The sculpture named HIM by Italian artist Maurizio Cattelan had been knocking around the art world for more than a decade without gathering much attention. Showing what appears to be a child with the head of Adolf Hitler kneeling in prayer, it remained one of the mildest and least remarked works of an artist famous for ribald anti-clerical and anti-corporate provocations. All that changed last month when the Polish Centre for Contemporary Art mounted Cattelan's HIM in a secluded corner of what used to be the Warsaw Ghetto, the neighbourhood where German forces under the dictator's command confined thousands of Jews before shipping them to death campsin the Second World War.

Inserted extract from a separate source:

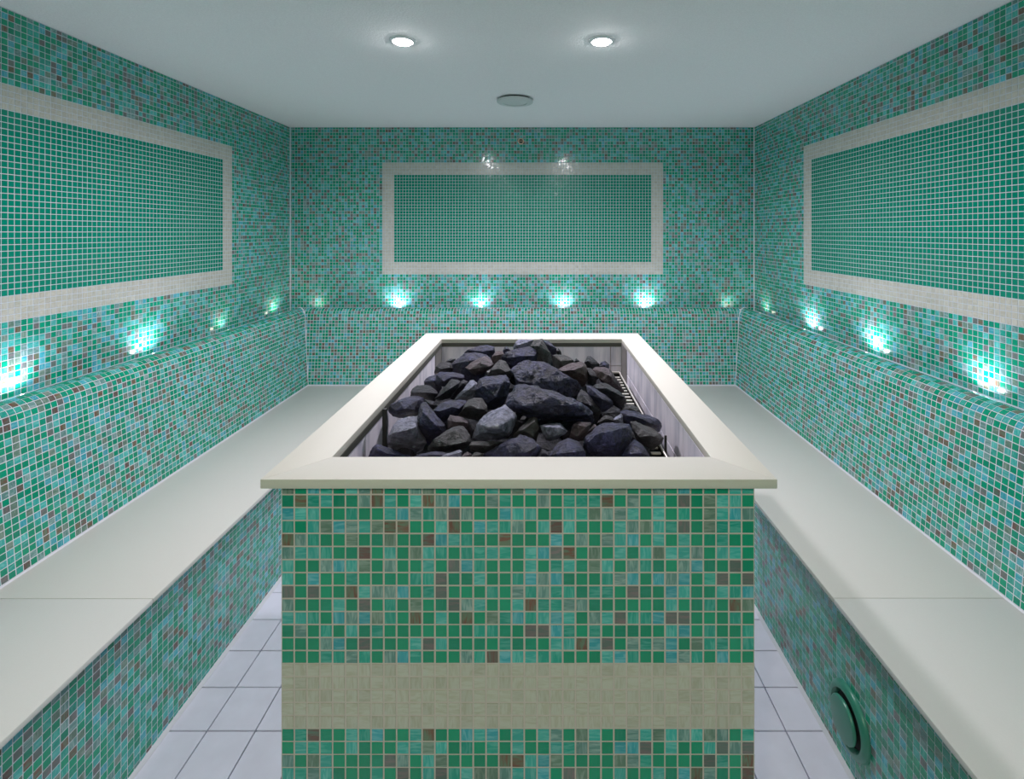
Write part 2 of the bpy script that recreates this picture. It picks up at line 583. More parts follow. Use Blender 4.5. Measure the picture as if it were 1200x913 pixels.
def tile_wall(wall, s, f0, f1):
    u, v = s['u'], s['v']
    outer = (u > f0) & (u < f1) & (v > ZF0) & (v < ZF1)
    inner = (u > f0 + 4 * PX) & (u < f1 - 4 * PX) & (v > ZF0 + 4 * PZ) & (v < ZF1 - 4 * PZ)
    lay(wall, s, ~outer, 'mosaic_tiles', 'mosaic', M_TILE)
    lay(wall, s, inner, 'panel_tiles', 'panel', M_TILE)
    b = lay(wall, s, outer & ~inner, 'border_tiles', 'cream', M_CREAM)
    b['label'] = 'frame of pale cream tiles'


s = plane_grid((0, YB, 0), (1, 0, 0), (0, 0, 1), (0, -1, 0), edges(-1.1685, PX, XL + 0.004, XR - 0.004), zed)
tile_wall(wall_back, s, -1.1685, -1.1685 + 96 * PX)
s = plane_grid((XL, 0, 0), (0, 1, 0), (0, 0, 1), (1, 0, 0), edges(2.97, PX, YF + 0.01, YB - 0.004), zed)
tile_wall(wall_left, s, 2.97 - 96 * PX, 2.97)
s = plane_grid((XR, 0, 0), (0, 1, 0), (0, 0, 1), (-1, 0, 0), edges(2.97, PX, YF + 0.01, YB - 0.004), zed)
tile_wall(wall_right, s, 2.97 - 96 * PX, 2.97)

# silicone beads in the two far corners
for i, (x, sg) in enumerate(((XL, 1), (XR, -1))):
    w = 0.005
    v = [(x, YB, Z_TILE0 - 0.02), (x + sg * w, YB, Z_TILE0 - 0.02), (x, YB - w, Z_TILE0 - 0.02),
         (x, YB, ZC - 0.002), (x + sg * w, YB, ZC - 0.002), (x, YB - w, ZC - 0.002)]
    struct(from_data('trim_%d' % (i + 1), v, [(0, 2, 1), (3, 4, 5), (1, 2, 5, 4), (0, 1, 4, 3), (0, 3, 5, 2)], M_SILI))

# floor tiles, each its own piece of the floor
SX, SY, FX0, FY0 = 0.148, 0.146, -0.8765, 1.524
OX0, OX1, OY0, OY1 = -0.4394, 0.3613, 0.841, 1.97       # rock trough outside faces
BASE_L, BASE_R, BASE_B = -1.15, 0.874, 2.885            # bench front panels
fx = edges(FX0, SX, BASE_L + 0.006, BASE_R - 0.006)
fy = edges(FY0, SY, 0.15, BASE_B + 0.028)
floor_meshes = {}
JW = 0.0035
for i in range(len(fx) - 1):
    for j in range(len(fy) - 1):
        rects = [(fx[i], fx[i + 1], fy[j], fy[j + 1])]
        a0, a1, b0, b1 = rects[0]
        if a1 > OX0 and a0 < OX1 and b1 > OY0 and b0 < OY1:      # cut round the trough
            rects = []
            if a0 < OX0: rects.append((a0, OX0, b0, b1))
            if a1 > OX1: rects.append((OX1, a1, b0, b1))
            m0, m1 = max(a0, OX0), min(a1, OX1)
            if b0 < OY0: rects.append((m0, m1, b0, OY0))
            if b1 > OY1: rects.append((m0, m1, OY1, b1))
        for a0, a1, b0, b1 in rects:
            w, h = a1 - a0 - JW, b1 - b0 - JW
            if w < 0.01 or h < 0.01:
                continue
            key = (round(w, 4), round(h, 4))
            if key not in floor_meshes:
                bm = box_bm(-w / 2, w / 2, -h / 2, h / 2, -0.0105, 0.0, 0.0012, 1)
                me = bpy.data.meshes.new('floor_tile'); bm.to_mesh(me); bm.free()
                me.materials.append(M_FLOOR)
                floor_meshes[key] = me
            o = bpy.data.objects.new('floor_tile', floor_meshes[key])
            COL.objects.link(o); o.parent = floor
            o.location = ((a0 + a1) / 2, (b0 + b1) / 2, random.uniform(-0.0004, 0.0002))
box('floor_screed', BASE_L, BASE_R, YF, 0.148, -0.0105, 0.0, M_FLOOR, floor)

# ------------------------------------------------------------------ benches along three walls
# profile of a backrest: u runs from the foot of the backrest towards the wall
ARC_C, ARC_R = (0.097, EYE - 0.588), 0.055
straight_end = (ARC_C[0] - ARC_R * math.cos(math.radians(5)), ARC_C[1] + ARC_R * math.sin(math.radians(5)))
prof = [(0.0, SEAT + 0.002), straight_end]
for a in range(10, 181, 5):
    prof.append((ARC_C[0] - ARC_R * math.cos(math.radians(a)), ARC_C[1] + ARC_R * math.sin(math.radians(a))))
prof.append((ARC_C[0] + ARC_R, EYE - 0.60))
prof = np.array(prof)
plen = np.concatenate([[0], np.cumsum(np.linalg.norm(np.diff(prof, axis=0), axis=1))])


def prof_at(t):
    u = np.interp(t, plen, prof[:, 0]); z = np.interp(t, plen, prof[:, 1])
    d = 0.004
    du = np.interp(t + d, plen, prof[:, 0]) - np.interp(t - d, plen, prof[:, 0])
    dz = np.interp(t + d, plen, prof[:, 1]) - np.interp(t - d, plen, prof[:, 1])
    ln = np.hypot(du, dz) + 1e-12
    return u, z, -dz / ln, du / ln           # point and outward normal (towards the room, up)


Y0B = -0.75                                   # near end of the side benches


def side_map(which):
    if which == 'left':
        return lambda s, u, z: np.stack([BL - u, s, z], -1), lambda nu, nz: np.stack([-nu, 0 * nu, nz], -1), lambda u: Y0B + 0 * u, lambda u: BB + u
    if which == 'right':
        return lambda s, u, z: np.stack([BR + u, s, z], -1), lambda nu, nz: np.stack([nu, 0 * nu, nz], -1), lambda u: Y0B + 0 * u, lambda u: BB + u
    return lambda s, u, z: np.stack([s, BB + u, z], -1), lambda nu, nz: np.stack([0 * nu, nu, nz], -1), lambda u: BL - u, lambda u: BR + u


def backrest_cells(which, pz=0.0218, px=0.02147, bead=0.004):
    P, N, lo, hi = side_map(which)
    t_end = plen[-1] - 0.03
    rows = np.arange(0.004, t_end, pz)
    cor, nor, ok = [], [], []
    for t in rows:
        ta, tb = t + G / 2, t + pz - G / 2
        ua, za, nua, nza = prof_at(np.array(ta)); ub, zb, nub, nzb = prof_at(np.array(tb))
        if which == 'back':
            start = -1.1685
        else:
            start = 2.97
        l_min, h_max = float(lo(ub)) - 0.1, float(hi(ub)) + 0.1
        k0 = math.floor((l_min - start) / px); k1 = math.ceil((h_max - start) / px)
        s0 = start + np.arange(k0, k1) * px + G / 2
        s1 = s0 + px - G
        la, ha, lb, hb = float(lo(ua)) + bead, float(hi(ua)) - bead, float(lo(ub)) + bead, float(hi(ub)) - bead
        a0, a1 = np.clip(s0, la, ha), np.clip(s1, la, ha)
        b0, b1 = np.clip(s0, lb, hb), np.clip(s1, lb, hb)
        good = ((a1 - a0) > 0.003) & ((b1 - b0) > 0.003)
        full = (np.abs(a1 - a0 - (px - G)) < 1e-5) & (np.abs(b1 - b0 - (px - G)) < 1e-5)
        n = good.sum()
        q = np.stack([P(a0[good], np.full(n, ua), np.full(n, za)), P(a1[good], np.full(n, ua), np.full(n, za)),
                      P(b1[good], np.full(n, ub), np.full(n, zb)), P(b0[good], np.full(n, ub), np.full(n, zb))], 1)
        nn = np.stack([N(np.full(n, nua), np.full(n, nza))] * 2 + [N(np.full(n, nub), np.full(n, nzb))] * 2, 1)
        cr = np.cross(q[0, 1] - q[0, 0], q[0, 3] - q[0, 0])
        if np.dot(cr, nn[0, 0]) < 0:
            q = q[:, [1, 0, 3, 2]]; nn = nn[:, [1, 0, 3, 2]]
        cor.append(q); nor.append(nn); ok.append(full[good])
    return dict(corners=np.concatenate(cor), normals=np.concatenate(nor), ok=np.concatenate(ok))


def backrest_core(which, parent):
    P, N, lo, hi = side_map(which)
    wall_u = {'left': BL - XL, 'right': XR - BR, 'back': YB - BB}[which] - 0.002
    inset = []
    for k, p in enumerate(prof):        # the body lies a little under the tiles so that none sinks in on the curve
        uu, zz, nu, nz = prof_at(np.array(float(plen[k])))
        dn = 0.0001 if k < 2 else 0.0012
        inset.append((float(p[0] - nu * dn), float(p[1] - nz * dn)))
    pr = inset + [(wall_u, EYE - 0.60), (wall_u, SEAT - 0.02), (0.0, SEAT - 0.02)]
    n = len(pr)
    v = []
    for end in (lo, hi):
        for u, z in pr:
            ss = float(end(np.array(u)))
            if which == 'back':
                ss = min(max(ss, XL + 0.003), XR - 0.003)
            v.append(tuple(P(np.array(ss), np.array(u), np.array(z))))
    f = [tuple(range(n)), tuple(range(2 * n - 1, n - 1, -1))]
    for i in range(n):
        j = (i + 1) % n
        f.append((i, i + n, j + n, j))
    bm = bmesh.new()
    bv = [bm.verts.new(p) for p in v]
    for q in f:
        bm.faces.new([bv[i] for i in q])
    return from_bm('backrest', bm, M_GROUT, parent)


SEAT_T = 0.015
EDGE_L, EDGE_R, EDGE_B = -1.113, 0.840, 2.92


def bevel_prism(name, poly, z0, z1, mat, parent):
    return from_bm(name, prism_bm(poly, z0, z1, 0.002), mat, parent, None, 35)


def build_bench(which, label):
    at = {'left': (-1.35, 1.3, 0), 'right': (1.1, 1.3, 0), 'back': (-0.1, 3.15, 0)}[which]
    t = thing('tiled_bench', label, 'bench', at)
    core = backrest_core(which, t)
    # front panel with its mosaic
    if which == 'left':
        fp = box('front_panel', XL + 0.002, BASE_L, Y0B, BASE_B + 0.03, 0.0, SEAT - SEAT_T - 0.0005, M_GROUT, t)
        g = plane_grid((BASE_L, 0, 0), (0, 1, 0), (0, 0, 1), (1, 0, 0), edges(2.97, 0.02147, Y0B + 0.002, BASE_B - 0.005), edges(SEAT - SEAT_T - 0.004, 0.022, 0.008, SEAT - SEAT_T - 0.004))
        seam = [(Y0B, 1.4245), (1.4255, BB + 0.02)]
        for y0, y1 in seam:
            if y1 < 2:
                bevel_prism('seat_slab', [(BL - 0.02, y0), (EDGE_L, y0), (EDGE_L, y1), (BL - 0.02, y1)], SEAT - SEAT_T, SEAT, M_STONE, t)
            else:
                bevel_prism('seat_slab', [(BL - 0.02, y0), (EDGE_L, y0), (EDGE_L, BB + 0.02), (BL - 0.02, BB + 0.02)], SEAT - SEAT_T, SEAT, M_STONE, t)
    elif which == 'right':
        fp = box('front_panel', BASE_R, XR - 0.002, Y0B, BASE_B + 0.03, 0.0, SEAT - SEAT_T - 0.0005, M_GROUT, t)
        g = plane_grid((BASE_R, 0, 0), (0, 1, 0), (0, 0, 1), (-1, 0, 0), edges(2.97, 0.02147, Y0B + 0.002, BASE_B - 0.005), edges(SEAT - SEAT_T - 0.004, 0.022, 0.008, SEAT - SEAT_T - 0.004))
        for y0, y1 in ((Y0B, 1.4265), (1.4275, BB + 0.02)):
            bevel_prism('seat_slab', [(EDGE_R, y0), (BR + 0.02, y0), (BR + 0.02, y1), (EDGE_R, y1)], SEAT - SEAT_T, SEAT, M_STONE, t)
    else:
        fp = box('front_panel', BASE_L + 0.003, BASE_R - 0.003, BASE_B + 0.032, YB - 0.002, 0.0, SEAT - SEAT_T - 0.0005, M_GROUT, t)
        g = plane_grid((0, BASE_B + 0.032, 0), (1, 0, 0), (0, 0, 1), (0, -1, 0), edges(-1.1685, 0.02147, BASE_L + 0.004, BASE_R - 0.004), edges(SEAT - SEAT_T - 0.004, 0.022, 0.008, SEAT - SEAT_T - 0.004))
        bevel_prism('seat_slab', [(EDGE_L + 0.001, EDGE_B), (EDGE_R - 0.001, EDGE_B), (EDGE_R - 0.001, BB + 0.02), (EDGE_L + 0.001, BB + 0.02)], SEAT - SEAT_T, SEAT, M_STONE, t)
    b = backrest_cells(which)
    mg, mb = split_tiles([g, b])
    if which == 'right':     # no single tiles where the valve sits
        cc = g['corners'].mean(axis=1)
        under = np.hypot(cc[:, 1] - 1.40, cc[:, 2] - (EYE - 1.374)) < 0.075
        mg &= ~under
    else:
        under = np.zeros(len(g['corners']), bool)
    single_tiles('mosaic_tile', g['corners'][mg], g['normals'][mg], None, 'mosaic', M_TILE, fp)
    single_tiles('mosaic_tile', b['corners'][mb], b['normals'][mb], None, 'mosaic', M_TILE, core)
    lay(fp, g, ~mg & ~under, 'front_tiles', 'mosaic', M_TILE)
    lay(core, b, ~mb, 'backrest_tiles', 'mosaic', M_TILE, deep=0.0018)
    # silicone bead between seat and backrest
    P, N, lo, hi = side_map(which)
    w = 0.0035
    v = []
    for e in (lo, hi):
        ss = float(e(np.array(0.0)))
        for u, z in ((-w, SEAT + 0.0002), (0.004, SEAT + 0.0002), (0.001, SEAT + w)):
            sv = float(e(np.array(u)))
            v.append(tuple(P(np.array(sv), np.array(u), np.array(z))))
    bm = bmesh.new(); bv = [bm.verts.new(p) for p in v]
    for q in ((0, 1, 2), (5, 4, 3), (0, 3, 4, 1), (1, 4, 5, 2), (2, 5, 3, 0)):
        bm.faces.new([bv[i] for i in q])
    from_bm('sealant_bead', bm, M_SILI, t)
    return t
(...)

Visible only from a distance and from behind, the sculpture, which appeared in 2002 at the Ydessa Hendeles Art Foundation in Toronto, has angered many Jewish groups, with the Simon Weisenthal Center denouncing it as "a senseless provocation which insults the memory of the Nazis' Jewish victims."

"As far as the Jews were concerned, Hitler's only 'prayer' was that they be wiped off the face of the Earth," the group's Israel director, Efraim Zuroff, said in a statement.

But Poland's chief rabbi, Michael Schudrich, defended what he called the potential "educational value" of a work that could "force us to face the evil in the world." As the art centre pointed out in its commentary on the work, "Every criminal was once a tender, innocent and defenceless child."